* begin GIVEN INFORMATION *

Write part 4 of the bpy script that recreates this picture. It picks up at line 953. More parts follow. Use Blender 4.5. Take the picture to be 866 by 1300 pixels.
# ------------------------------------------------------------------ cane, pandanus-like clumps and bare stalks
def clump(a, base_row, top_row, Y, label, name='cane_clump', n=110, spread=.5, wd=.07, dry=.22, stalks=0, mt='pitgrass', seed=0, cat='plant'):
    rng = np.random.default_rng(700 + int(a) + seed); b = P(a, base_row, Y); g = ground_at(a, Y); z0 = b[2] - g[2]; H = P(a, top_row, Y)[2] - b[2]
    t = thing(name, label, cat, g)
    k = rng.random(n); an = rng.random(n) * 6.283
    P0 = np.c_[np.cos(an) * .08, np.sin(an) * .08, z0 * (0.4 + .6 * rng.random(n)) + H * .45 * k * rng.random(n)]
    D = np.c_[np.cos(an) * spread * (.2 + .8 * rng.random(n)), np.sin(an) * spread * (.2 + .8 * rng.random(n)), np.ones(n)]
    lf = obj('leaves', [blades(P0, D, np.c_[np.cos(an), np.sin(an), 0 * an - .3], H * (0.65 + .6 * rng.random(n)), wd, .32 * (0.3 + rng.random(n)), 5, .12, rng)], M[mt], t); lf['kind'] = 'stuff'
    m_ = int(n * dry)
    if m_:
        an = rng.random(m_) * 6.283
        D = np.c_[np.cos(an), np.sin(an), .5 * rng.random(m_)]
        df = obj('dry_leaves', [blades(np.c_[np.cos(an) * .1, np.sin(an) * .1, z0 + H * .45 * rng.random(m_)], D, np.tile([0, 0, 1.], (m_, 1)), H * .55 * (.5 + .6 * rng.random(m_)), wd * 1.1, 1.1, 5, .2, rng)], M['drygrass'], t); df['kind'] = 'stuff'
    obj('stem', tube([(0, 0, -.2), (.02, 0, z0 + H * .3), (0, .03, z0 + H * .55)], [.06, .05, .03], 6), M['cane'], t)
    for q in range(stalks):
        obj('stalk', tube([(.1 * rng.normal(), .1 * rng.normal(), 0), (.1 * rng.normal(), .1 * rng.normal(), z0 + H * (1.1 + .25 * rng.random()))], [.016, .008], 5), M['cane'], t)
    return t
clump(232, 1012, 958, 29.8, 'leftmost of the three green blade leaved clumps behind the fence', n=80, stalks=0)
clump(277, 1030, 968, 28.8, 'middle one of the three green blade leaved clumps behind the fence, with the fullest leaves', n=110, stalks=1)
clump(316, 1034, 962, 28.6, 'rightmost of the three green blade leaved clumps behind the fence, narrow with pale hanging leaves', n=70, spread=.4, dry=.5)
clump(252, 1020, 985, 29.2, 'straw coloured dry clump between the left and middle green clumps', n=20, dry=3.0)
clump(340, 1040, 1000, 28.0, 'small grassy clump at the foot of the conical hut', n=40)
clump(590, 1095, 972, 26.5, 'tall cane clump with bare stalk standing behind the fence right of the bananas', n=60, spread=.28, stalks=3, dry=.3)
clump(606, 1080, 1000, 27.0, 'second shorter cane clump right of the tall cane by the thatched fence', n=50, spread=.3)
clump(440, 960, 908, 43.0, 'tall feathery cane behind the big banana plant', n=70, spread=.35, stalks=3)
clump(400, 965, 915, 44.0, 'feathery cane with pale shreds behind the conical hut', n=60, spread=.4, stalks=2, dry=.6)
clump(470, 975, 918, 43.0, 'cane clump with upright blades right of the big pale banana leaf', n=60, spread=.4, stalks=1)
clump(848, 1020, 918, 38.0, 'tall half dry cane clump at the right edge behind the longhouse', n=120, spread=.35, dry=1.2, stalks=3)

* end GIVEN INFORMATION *

Retype the material in full. Each word must match.

RESPONSE TO THE EXERCISE
Write part 4 of the bpy script that recreates this picture. It picks up at line 953. More parts follow. Use Blender 4.5. Take the picture to be 866 by 1300 pixels.
# ------------------------------------------------------------------ cane, pandanus-like clumps and bare stalks
def clump(a, base_row, top_row, Y, label, name='cane_clump', n=110, spread=.5, wd=.07, dry=.22, stalks=0, mt='pitgrass', seed=0, cat='plant'):
    rng = np.random.default_rng(700 + int(a) + seed); b = P(a, base_row, Y); g = ground_at(a, Y); z0 = b[2] - g[2]; H = P(a, top_row, Y)[2] - b[2]
    t = thing(name, label, cat, g)
    k = rng.random(n); an = rng.random(n) * 6.283
    P0 = np.c_[np.cos(an) * .08, np.sin(an) * .08, z0 * (0.4 + .6 * rng.random(n)) + H * .45 * k * rng.random(n)]
    D = np.c_[np.cos(an) * spread * (.2 + .8 * rng.random(n)), np.sin(an) * spread * (.2 + .8 * rng.random(n)), np.ones(n)]
    lf = obj('leaves', [blades(P0, D, np.c_[np.cos(an), np.sin(an), 0 * an - .3], H * (0.65 + .6 * rng.random(n)), wd, .32 * (0.3 + rng.random(n)), 5, .12, rng)], M[mt], t); lf['kind'] = 'stuff'
    m_ = int(n * dry)
    if m_:
        an = rng.random(m_) * 6.283
        D = np.c_[np.cos(an), np.sin(an), .5 * rng.random(m_)]
        df = obj('dry_leaves', [blades(np.c_[np.cos(an) * .1, np.sin(an) * .1, z0 + H * .45 * rng.random(m_)], D, np.tile([0, 0, 1.], (m_, 1)), H * .55 * (.5 + .6 * rng.random(m_)), wd * 1.1, 1.1, 5, .2, rng)], M['drygrass'], t); df['kind'] = 'stuff'
    obj('stem', tube([(0, 0, -.2), (.02, 0, z0 + H * .3), (0, .03, z0 + H * .55)], [.06, .05, .03], 6), M['cane'], t)
    for q in range(stalks):
        obj('stalk', tube([(.1 * rng.normal(), .1 * rng.normal(), 0), (.1 * rng.normal(), .1 * rng.normal(), z0 + H * (1.1 + .25 * rng.random()))], [.016, .008], 5), M['cane'], t)
    return t
clump(232, 1012, 958, 29.8, 'leftmost of the three green blade leaved clumps behind the fence', n=80, stalks=0)
clump(277, 1030, 968, 28.8, 'middle one of the three green blade leaved clumps behind the fence, with the fullest leaves', n=110, stalks=1)
clump(316, 1034, 962, 28.6, 'rightmost of the three green blade leaved clumps behind the fence, narrow with pale hanging leaves', n=70, spread=.4, dry=.5)
clump(252, 1020, 985, 29.2, 'straw coloured dry clump between the left and middle green clumps', n=20, dry=3.0)
clump(340, 1040, 1000, 28.0, 'small grassy clump at the foot of the conical hut', n=40)
clump(590, 1095, 972, 26.5, 'tall cane clump with bare stalk standing behind the fence right of the bananas', n=60, spread=.28, stalks=3, dry=.3)
clump(606, 1080, 1000, 27.0, 'second shorter cane clump right of the tall cane by the thatched fence', n=50, spread=.3)
clump(440, 960, 908, 43.0, 'tall feathery cane behind the big banana plant', n=70, spread=.35, stalks=3)
clump(400, 965, 915, 44.0, 'feathery cane with pale shreds behind the conical hut', n=60, spread=.4, stalks=2, dry=.6)
clump(470, 975, 918, 43.0, 'cane clump with upright blades right of the big pale banana leaf', n=60, spread=.4, stalks=1)
clump(848, 1020, 918, 38.0, 'tall half dry cane clump at the right edge behind the longhouse', n=120, spread=.35, dry=1.2, stalks=3)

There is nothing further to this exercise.